Book Review: The Falashas, a Short History of the the Ethiopian Jews by David Kessler

David Kessler is 90 years old and has published the third edition of The Falashas. It is available in the US (he is English) from Frank Cass, c/o 5803 N.E. Hassalo St, Portland Oregon 972213-3644 for $19.50 plus shipping. Tel 503-287-3093.

The book is very meaningful to me since I read the first edition about 10 years ago and it helped launch my wife, Diane, and me into the efforts to give Ethiopian Jewry their well deserved and long overdue recognition in the modern Jewish world.

It is a recognition that has been given begrudgingly and very incompletely by many eurocentric Jews. The Ethiopian Jews of Falasha origin who remain in Ethiopia who want to go to Israel number about 20 thousand souls. There is a quota between the Ethiopian government and the government of Israel to the effect that only a thousand Jews a year may leave for Israel. With what other country does Israel have such a quota? Why?

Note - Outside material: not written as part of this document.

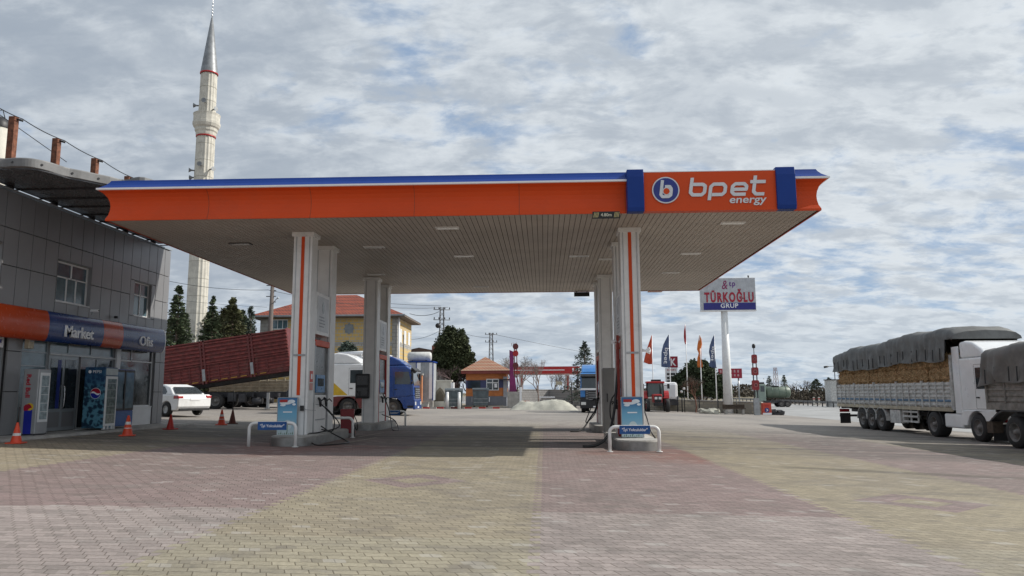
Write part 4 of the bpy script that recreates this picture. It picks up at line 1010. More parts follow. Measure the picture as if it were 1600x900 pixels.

The official reason is that Ethiopian Jews left behind in Ethiopia are being “checked” for their authentic Jewishness, one by one, by the ministry of Interior. However there are extensive and very accurate demographic lists obtained by an Ethiopian aliyah organization, South Wing to Zion, that are available to the government, both the current and the previous one. The present government is supposed to be more sympathetic. It may be, but not in deeds, so far. The Labor Meretz crowd (previous government) knew exactly how to mutilate the Falashas: call them Christians. Who wants Christians? It worked except for the chief rabbinate which has recognized the so called Feres Moura as returning (t’shuva) Jews, not as Christians.

Kindly, Dr Kessler acknowledges that he hasn’t the slightest idea where the term Feres Moura comes from since it was not in the early edition of his book or ever in print in any book before 1991. The reason: the term was made up in 1990 by the Jewish Agency and the Israeli embasssy in Addis Ababa in a desperate but successful effort to limit the size of the community that would come to Israel.

This bias is not what Dr Kessler talks about extensively in his book. Instead, he dwells upon the wrong selection of sources used by some important scholars when searching out the history of the Falashas and their predecessors from the Merroitic civilization. For example one of the favored sources is the Kings Chronicles. This is very comforting to many scholars since it is a “written” source. However, Kessler prefers oral sources since the Kings Chronicles are a totally political document and much of Ethiopian history is written after the country converted from Judaism to Christianity in the 4th century. My Ethiopian friends assure me that the Chronicles are commonly rewritten by each succeeding King who has usually poisoned or otherwise hastened the dispatch of his predecessor.

The geneology of Ethiopia begins with Saba in the Bible when the descendents of Noah are listed. The queen of Sheba (Saba, too) who legend says visited Solomon and after whom the Song of Songs is written, is but one of the many early Ethiopian Jewish connections. Kessler discusses Ethiopian history with remarkable erudition and clarity. And he is just as earnest in his ignorance as his inclinations

The book, to me, from a Kulanu perspective, is about more than the Falashas. It is about the need to know who are the Jews, where they are, what we can do to reunite, and what we can all learn from each other. And one thing more: it teaches us not to develop any bizarre racial ideas about the distribution of Jews in our long travels through the ancient world.